The Bonito City Tragedy is the latest in a long series of books - originally from NBM, and then, over the last decade, self-published - from Rick Geary, in a small format and telling the story of a famous historical crime. Most of those crimes, I think all of them, have been murders. The publisher-backed series were "A Treasury of Victorian Murder" and "A Treasury of XXth Century Murder" (he switched centuries about seven years after the world did, one century delayed), with nine books in the first batch and seven in the second.
Since 2014, he's self-published a number of similar books: shorter, increasingly about local (to him) history, increasingly told as single large panels for each page. I don't know if this is a comprehensive list, but the books I've seen 2014 include The Elwell Enigma, The True Death of Billy the Kid, Murder at the Hollywood Hotel, The Story of the Lincoln County War, Chester & Grace: The Adirondack Murder, and The Wallace Mystery, which all fall into that general style. (Then there was Carrizozo: An Illustrated History, which is even more local history, but much less murder.)

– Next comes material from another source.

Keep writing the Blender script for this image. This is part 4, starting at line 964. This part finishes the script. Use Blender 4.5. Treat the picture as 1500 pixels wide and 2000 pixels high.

Bonito City Tragedy tells the story of another multiple murder, in the small New Mexico town of the title - it's currently at the bottom of a man-made lake, but that was long afterward - in 1885, when a boarder got into a fight with his roommate and escalated from there. There's no mystery to this one, unlike the older books: this guy just killed a bunch of people, very obviously, and got the immediate consequences.
Geary's art is lovely as always, rippling precise lines of crisp black making the large pictures of outdoor recreation, carefully-depicted 19th century life, and, inevitably, brutal murder..
The earlier books are deeper and longer and have a lot more nuance - telling Lizzie Borden's story gave Geary more material to work with than Billy the Kid's, for example - but I suppose he's hit all of the obvious candidates long ago, and this is the kind of story he wants to do now. If you actually find Bonito City, it's another solid story of olden-day murder, well told by Geary.